SEEING LONDON FROM THE OLD ENGLISH BUS
But there is one part of London in which all English-speaking people have a part—the London of history, of Dickens, Thackeray, Johnson, Shakespeare and those men whose names are living long after the money-lender and the broker are forgotten. A little way from the Bank and the bankers is the old Curiosity Shop, the Cheshire Cheese, the Cock, the Temple Courts, and hundreds of names familiar to every reader of English literature, and instead of being lonesome and oppressed by the weight of the millions of people and money, I felt that I had met old friends, and that Little Dorrit, or David Copperfield, or Samuel Johnson, or Pendennis, or Oliver Twist or some other acquaintance whom I knew very well was expected every minute. That is the great beauty of being an American in London, for all of the history and literature that have centered here is ours as well as our English cousins’.

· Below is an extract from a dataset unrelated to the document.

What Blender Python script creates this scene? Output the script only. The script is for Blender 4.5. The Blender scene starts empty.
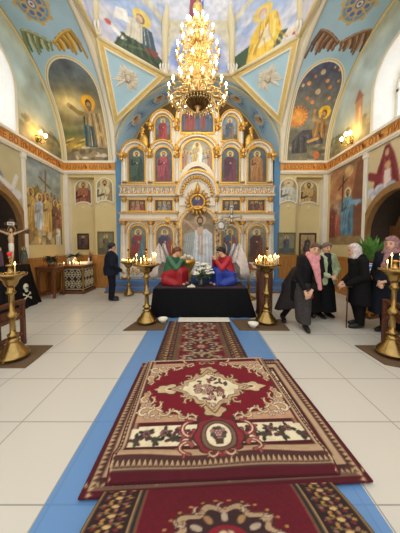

The hansom cab and the old omnibus are disappearing before the taxi and the motor-bus. It is a shame, but the world will move on. Every Englishman or traveler remembers the London cab, with its two wheels and hood-shaped carriage, and the driver up behind. There are still a few, but the taxis are faster, and the London cab horse will soon be freed. So it is with the old bus, drawn by two good horses and driven by an expert driver who knew all of the history and romance of the buildings along the route, and who would impart said information with decorations and embellishments to the traveler with a sixpence. All of this so-called progress, the motor cars and the wider streets, are doubtless more efficient and more sanitary, but they are not near so picturesque or interesting. The taxicabs go through the London crowds, the jam of vehicles and the congestion of traffic at a speed that would not be tolerated in a small town in Kansas. The policeman stands on the corner and regulates the moving mass, but apparently there is no speed limit, only punishment for bad driving. The motor-driver who runs over a man is severely punished, and that makes him careful. The rule works well, but not quite so well as the one in Paris, which punishes the pedestrian who gets in the way of the motor car.
Next to the wages problem is the land problem in England. Three or four men own half the real estate in London. Their ancestors got it in a fairly legitimate way when it was outlying country, and now it is the heart of a great city. The English law of heredity keeps the estate together. The English land conditions are the worst I know of in any nation in the world. The rich old dukes who own so much of London cannot be pried loose from their holdings, and the actual residents cannot buy their homes or their business houses. The proprietor usually leases for 99 years, but every improvement goes to him eventually; he will do nothing himself, and the renter pays the taxes. On Piccadilly street, in the center of the fashionable residence and shop district, the Marquis of Landsup, or some such title, has a park of twenty acres which is surrounded by a high stone wall. It is a pretty park, but the owner’s family is there only a couple of months in the year when the weather is cold and the park is not usable. The rest of the time no one but servants and caretakers occupy that beautiful tract, with the city all around it. And thousands and tens of thousands of people are walking the streets or living in miserable tenements. I suspect I’d be a Socialist if I stayed long in London and thought much about such things as this. With all their brain and intellect the English statesmen have not solved the land problem in England, and they never will solve it until they upset the table.
It is a great thing to be able to speak the language and not have to rely so much on holding up your fingers and making faces. We have been for so many weeks among the Dutch and the French that it is a positive pleasure to just listen to the conversation around us and know that we can understand. A little knowledge of a foreign tongue leads to many mistakes. I heard a Frenchman in a London hotel giving an account of his day’s experience to an English lady. Among other things he said he went to a linen store and left an order for table linen, and added, “and I will have my entrails on it.” Of course he meant his initials, but he had been careless with his dictionary. And yet it is very hard for us to understand the ordinary London cab-driver or workman. His accent is so different that it is almost like another language. And even an educated Englishman will give you a direction like this: “Go to the next turning on the left, bear a bit to the right until you get to the top of the street.” Which means in American go to the next corner, turn to the left, then a little to the right to the end of the street. I never can understand why the English people generally murder their language as they do. But perhaps I am like the little American girl I met in Germany. She had learned German at home, and I asked her how she got along in Berlin. “Not very well,” she said, “they talk such bad German.”